■ GIVEN INSTRUCTION ■
Stop after the line containing "b_.scale = (1, 1, (1.865": print each line exactly from the first line of the listing up to that point.

* START DATA SECTION *

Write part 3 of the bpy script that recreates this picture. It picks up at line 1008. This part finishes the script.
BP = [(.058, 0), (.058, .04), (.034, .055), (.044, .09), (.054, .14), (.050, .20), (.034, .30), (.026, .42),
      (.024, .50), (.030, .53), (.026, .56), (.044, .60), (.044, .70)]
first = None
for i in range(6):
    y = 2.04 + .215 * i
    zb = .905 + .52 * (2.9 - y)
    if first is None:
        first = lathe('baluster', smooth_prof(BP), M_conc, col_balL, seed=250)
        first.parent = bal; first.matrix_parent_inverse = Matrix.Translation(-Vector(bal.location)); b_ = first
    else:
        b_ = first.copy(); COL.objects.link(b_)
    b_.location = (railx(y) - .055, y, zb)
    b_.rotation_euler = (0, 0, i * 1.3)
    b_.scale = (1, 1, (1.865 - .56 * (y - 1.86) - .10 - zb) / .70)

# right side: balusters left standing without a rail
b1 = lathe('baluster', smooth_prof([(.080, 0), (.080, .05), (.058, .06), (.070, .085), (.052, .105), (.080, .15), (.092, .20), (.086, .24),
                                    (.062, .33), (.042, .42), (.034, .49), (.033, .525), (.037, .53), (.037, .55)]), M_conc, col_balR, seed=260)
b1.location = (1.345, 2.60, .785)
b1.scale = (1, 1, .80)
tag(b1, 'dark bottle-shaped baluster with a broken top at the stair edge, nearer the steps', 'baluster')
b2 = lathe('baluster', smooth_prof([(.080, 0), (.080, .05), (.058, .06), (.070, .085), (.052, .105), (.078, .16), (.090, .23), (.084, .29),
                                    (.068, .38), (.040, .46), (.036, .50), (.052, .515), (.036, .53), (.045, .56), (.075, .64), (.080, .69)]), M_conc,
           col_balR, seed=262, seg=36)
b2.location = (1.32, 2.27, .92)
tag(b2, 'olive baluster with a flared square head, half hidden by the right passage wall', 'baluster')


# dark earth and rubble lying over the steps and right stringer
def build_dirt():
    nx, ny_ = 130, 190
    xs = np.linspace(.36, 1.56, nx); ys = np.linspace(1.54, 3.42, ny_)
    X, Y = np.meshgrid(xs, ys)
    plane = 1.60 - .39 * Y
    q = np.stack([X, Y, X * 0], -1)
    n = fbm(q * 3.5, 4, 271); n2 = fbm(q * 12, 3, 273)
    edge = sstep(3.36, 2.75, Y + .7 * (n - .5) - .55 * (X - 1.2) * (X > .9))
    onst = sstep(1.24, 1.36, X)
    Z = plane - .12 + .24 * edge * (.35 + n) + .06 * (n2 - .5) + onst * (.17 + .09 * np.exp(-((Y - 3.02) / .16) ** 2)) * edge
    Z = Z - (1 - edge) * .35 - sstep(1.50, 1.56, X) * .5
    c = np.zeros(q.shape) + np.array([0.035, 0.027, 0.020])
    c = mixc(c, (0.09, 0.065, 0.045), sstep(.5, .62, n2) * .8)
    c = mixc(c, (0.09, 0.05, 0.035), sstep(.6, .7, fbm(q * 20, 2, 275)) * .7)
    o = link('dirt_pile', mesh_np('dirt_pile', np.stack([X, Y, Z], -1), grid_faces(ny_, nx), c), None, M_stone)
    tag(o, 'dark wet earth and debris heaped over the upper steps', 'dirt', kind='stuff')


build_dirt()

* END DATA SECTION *

■ OUTPUT OF THE EXERCISE ■
Write part 3 of the bpy script that recreates this picture. It picks up at line 1008. This part finishes the script.
BP = [(.058, 0), (.058, .04), (.034, .055), (.044, .09), (.054, .14), (.050, .20), (.034, .30), (.026, .42),
      (.024, .50), (.030, .53), (.026, .56), (.044, .60), (.044, .70)]
first = None
for i in range(6):
    y = 2.04 + .215 * i
    zb = .905 + .52 * (2.9 - y)
    if first is None:
        first = lathe('baluster', smooth_prof(BP), M_conc, col_balL, seed=250)
        first.parent = bal; first.matrix_parent_inverse = Matrix.Translation(-Vector(bal.location)); b_ = first
    else:
        b_ = first.copy(); COL.objects.link(b_)
    b_.location = (railx(y) - .055, y, zb)
    b_.rotation_euler = (0, 0, i * 1.3)
    b_.scale = (1, 1, (1.865 - .56 * (y - 1.86) - .10 - zb) / .70)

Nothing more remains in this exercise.